Subway station agents and MTA NYC Transit President Richard Davey
MTA NYC Transit President Richard Davey chats with a subway station agent behind a booth at Fulton Street.
Marc A. Hermann / MTA

New year, new New York City Transit. We’re starting 2023 energized by the spirit of our “Faster, Cleaner, Safer” customer service initiative.

As we’ve been talking about for a while now, our goal is to increase riders’ satisfaction with the transit system by 10 points by spring 2024. And we’re going to do it by putting New Yorkers first — because listening to customers is the best way to make a positive change.

Transit already regularly surveys riders – most recently last month – so we know what kind of improvements are needed to encourage more frequent trips:
• Safer environment;
• Faster, more frequent service;
• Cleaner stations and vehicles;
• Better weekend service; and
• Enhanced communications.

On safety, 18% of customers reported feeling more secure in December than the prior month, the largest increase since February when we first introduced this survey question. Riders are noticing the increased police presence underground; last month, 52% of respondents said there were too few uniformed officers vs. 66% in October. That’s real growth and we will continue to work with the NYPD to keep up the momentum.

Access-A-Ride customers saw across-the-board improvements in their service throughout 2022. By optimizing schedules, service delivery improved in December, and the driver vacancy rate fell from 24% to 5.4%. As a result, overall satisfaction with our paratransit service jumped 12 points from June to 74%, with the greatest gains coming in Frequency of No-Shows and Driver Helpfulness.

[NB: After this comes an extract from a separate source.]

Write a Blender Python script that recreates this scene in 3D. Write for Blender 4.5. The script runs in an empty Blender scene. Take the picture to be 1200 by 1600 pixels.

Overall experience ratings from subway customers are similarly trending upward, notching a seven-point increase in December compared to June. The month’s overall satisfaction score rose to 59%, driven by increased ratings of Cleanliness On Board, which shot up by 10 points. Hopefully it will continue to skyrocket this year as we hire hundreds of new cleaners and implement new cleaning protocols.

And, in the next few weeks you’ll see our Station Agents coming out of the token booths to provide direct customer service in our stations.

The December survey also showed us that there’s room for improvement on Bus service. Customers continue to share that reduced wait times are the number one factor that would improve satisfaction and encourage more frequent use, along with faster service, and I’m happy to say we made some gains this year on bus speeds. Overall, customers saw systemwide, maintained speeds two percent above 2019 throughout the year, with priority corridors showing an average improvement of 14%. They should continue to increase following the installation of 300 new Automated Bus Lane Enforcement cameras on nine routes across all five boroughs.

We welcome the opportunities and the challenges that the new year brings. Our North Star goal is clear: seven out of 10 customers satisfied, up from six today. It’s an ambitious target but my faith in our Transit team is limitless. 2023 is going to be our best year yet.

Richard Davey is MTA New York City Transit president.